What could possibly happen to Earth that would make it more barren and uninhabitable than Mars? Even if we succeed in completely destroying the biosphere, causing global warming, ruining the topsoil, rising the sea levels, and mining out all the minerals, Earth will still be way more livable than Mars because the remains of a once thriving ecosphere and the remnants of other conditions that were once good enough to support human life will still exist. We couldn’t make it as bad as Mars if we tried.

And, probably, whatever resources we need on Mars, we’d have to haul all the way from Earth. Besides the tremendous effort and resources this would take, wouldn’t it just make a lot more sense to keep the resources on Earth and use them there? Maybe “(re-)terraform” Earth?

After all, we’d probably still have an ocean, even if it’s polluted and the habitat is mostly gone. We’d probably still have atmospheric pressure. We’d probably still have oxygen, even if the proportions of various gases would be out of whack. We’d probably have some life left. We would, in all likelihood, still have our magnetic shield. We’d still have our moon, which is vitally important for critters during the night and their evolution. We’d have a more suitable amount of gravity than Mars. We’d still have a relatively wide array of elements and compounds available on the surface, and what we’ve largely mined up we could recover by “mining”/processing dump sites!

And all this is to say nothing of the wisdom of moving to Mars to try to escape our problems even if it were tenable. Obviously, nothing would fundamentally change about the human race just because we move to or expand to a different planet. So, we’d take all our problems with us. What we do on Earth to make ourselves and everybody else miserable and kill all the plants and animals, we’d do on Mars. It would only be a matter of time. And do we really want to be a Borg-esque species that jumps from planet to planet, laying waste to each one before moving onto the next?
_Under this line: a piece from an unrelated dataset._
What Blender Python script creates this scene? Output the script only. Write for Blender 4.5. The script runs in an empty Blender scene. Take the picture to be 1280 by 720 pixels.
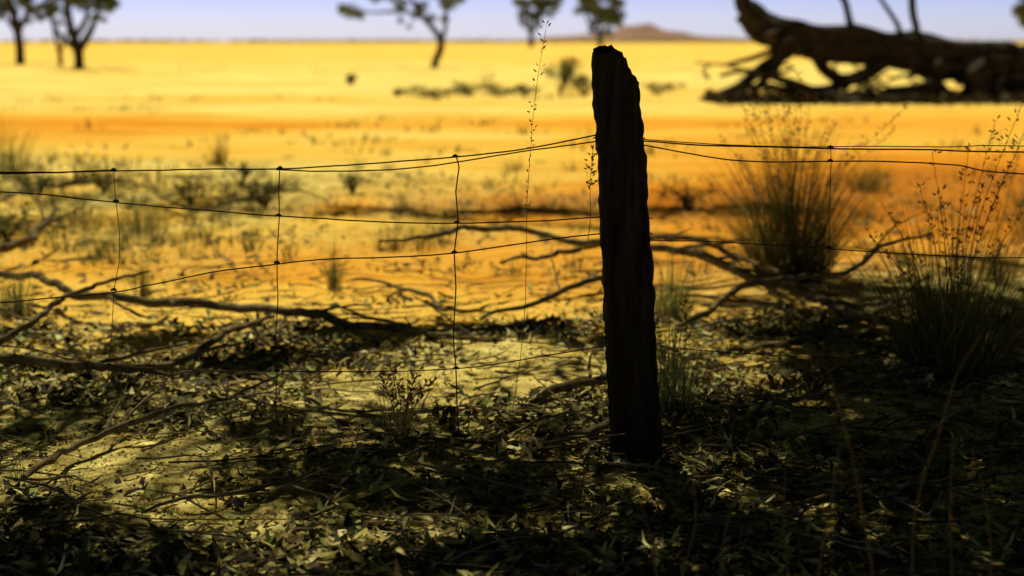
import bpy, math, numpy as np
from mathutils import Vector
rng = np.random.default_rng(7)
R = math.radians
S = bpy.context.scene
S.view_settings.view_transform='Standard'; S.view_settings.look='None'; S.view_settings.exposure=0

# ------------------------------------------------------------ image pixel to world helpers
CAMH=1.23; PITCH=R(9.83); F=1778.0
def ray(px,py):
    a=(px-640)/F; b=(360-py)/F
    return np.array([a, math.cos(PITCH)+b*math.sin(PITCH), -math.sin(PITCH)+b*math.cos(PITCH)])
def G(px,py,z=0.0):          # world point at height z
    d=ray(px,py); t=(z-CAMH)/d[2]; return np.array([d[0]*t,d[1]*t,z])
def D(px,py,y):              # world point at distance y
    d=ray(px,py); t=y/d[1]; return np.array([d[0]*t,y,CAMH+d[2]*t])

# ------------------------------------------------------------ noise / terrain
TAB=np.random.default_rng(3).random((256,256))
def vn(x,y):
    x=np.asarray(x,float); y=np.asarray(y,float)
    xi=np.floor(x).astype(int); yi=np.floor(y).astype(int); fx=x-xi; fy=y-yi
    fx=fx*fx*(3-2*fx); fy=fy*fy*(3-2*fy)
    a=TAB[xi&255,yi&255]; b=TAB[(xi+1)&255,yi&255]; c=TAB[xi&255,(yi+1)&255]; d=TAB[(xi+1)&255,(yi+1)&255]
    return (a*(1-fx)+b*fx)*(1-fy)+(c*(1-fx)+d*fx)*fy
def H(x,y):
    x=np.asarray(x,float); y=np.asarray(y,float)
    fade=1/(1+(np.hypot(x,y)/14)**2)
    h=0.07*(vn(x*.7+9,y*.7+4)-.5)+0.03*(vn(x*2.6,y*2.6)-.5)+0.020*(vn(x*8,y*8)-.5)+0.011*(vn(x*21,y*21)-.5)
    return h*fade

# ------------------------------------------------------------ mesh builder
class MB:
    def __init__(s): s.v=[];s.f=[];s.c=[];s.n=0
    def add(s,v,f,c=None):
        v=np.asarray(v,float).reshape(-1,3); f=np.asarray(f,int).reshape(-1,4)
        if c is None: c=np.ones((len(v),3))*.5
        c=np.asarray(c,float)
        if c.ndim==1: c=np.tile(c,(len(v),1))
        s.v.append(v); s.f.append(f+s.n); s.c.append(c); s.n+=len(v)
    def make(s,name,mat,smooth=True):
        v=np.concatenate(s.v); f=np.concatenate(s.f); c=np.concatenate(s.c)
        me=bpy.data.meshes.new(name); me.vertices.add(len(v)); me.vertices.foreach_set('co',v.ravel())
        me.loops.add(len(f)*4); me.loops.foreach_set('vertex_index',f.ravel().astype(np.int32))
        me.polygons.add(len(f)); me.polygons.foreach_set('loop_start',np.arange(0,len(f)*4,4,dtype=np.int32))
        try: me.polygons.foreach_set('loop_total',np.full(len(f),4,dtype=np.int32))
        except Exception: pass
        me.update(calc_edges=True)
        a=me.color_attributes.new('col','FLOAT_COLOR','POINT')
        a.data.foreach_set('color',np.concatenate([c,np.ones((len(c),1))],1).ravel())
        me.polygons.foreach_set('use_smooth',np.full(len(f),smooth))
        me.materials.append(mat); me.validate()
        o=bpy.data.objects.new(name,me); S.collection.objects.link(o); return o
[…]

And what about the obvious wisdom of trying to fix ourselves up, working in cooperation instead of competition, starting to behave like an intelligent species, stopping destroying the planet, and beginning the process of healing it (and healing ourselves, emotionally), basically growing through the here and now instead of attempting the ultimate in escapism?

Another problem is, besides being escapist an untenable, the idea that we can just move to Mars if we trash this planet up too badly serves to lead people to ignore the problem and keep participating in the devastation of the biosphere with reckless abandon, instead of feeling the very due pressure to engage in activism regarding the environment, degrowth, sustainability, and the governmental reformations or revolution that’s required to enact those things.